Credo che la condizione per creare un percorso simile sia quella di riuscire a sviluppare una grande mobilitazione finalizzata a fare pressione sulle istituzioni. Attraverso la mobilitazione è possibile anche superare la sfiducia di moltissimi lavoratori che, onestamente, di una proposta simile, a mio avviso, pensano che è poco “concreta” e troppo di prospettiva. Faccio un esempio e mi spiego meglio: in generale le lotte dei lavoratori sono tutte in difensiva… esiste ed è diffusa la percezione che la soluzione ai licenziamenti è politica, ma in effetti la discussione su proposte e prospettive non è ancora sviluppata. In generale si parla, nelle assemblee e nelle riunioni, soprattutto di organizzare iniziative o fare volantinaggi, ecc.
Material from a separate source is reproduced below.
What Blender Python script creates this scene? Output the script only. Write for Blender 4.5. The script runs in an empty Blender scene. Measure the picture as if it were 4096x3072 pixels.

E non è nemmeno ben chiaro che cosa significa “mettere al centro la politica”: ad esempio ho personalmente proposto, anche in virtù dell’esperienza con il collettivo ex operai Thyssen, di portare la nostra lotta dentro i Consigli Comunali, Provinciali e Regionali… insomma di obbligare le istituzioni a discutere a carte scoperte di come far fronte alla crisi…ma questa proposta non è stata valorizzata e sviluppata. Ecco, prevale una tendenza di difesa, rivendicativa….

Come vuoi concludere questa intervista? Hai considerazioni, annunci, riflessioni…

Forse una considerazione generale, che riguarda un aspetto politico. Da una parte credo che la soluzione per fare fronte alla crisi sia politica e sono anche sostanzialmente d’accordo con la prospettiva di un governo di emergenza, un governo di Blocco Popolare, come lo chiamate. Ma sono anche convinto che un limite determinante sia la divisione e la frammentazione della sinistra del nostro paese… possibile che ci siano sempre “altre questioni” che vengono prima delle proposte e delle prospettive comuni e unitarie per risolvere i problemi reali, per coinvolgere i lavoratori, per lottare per obiettivi comuni?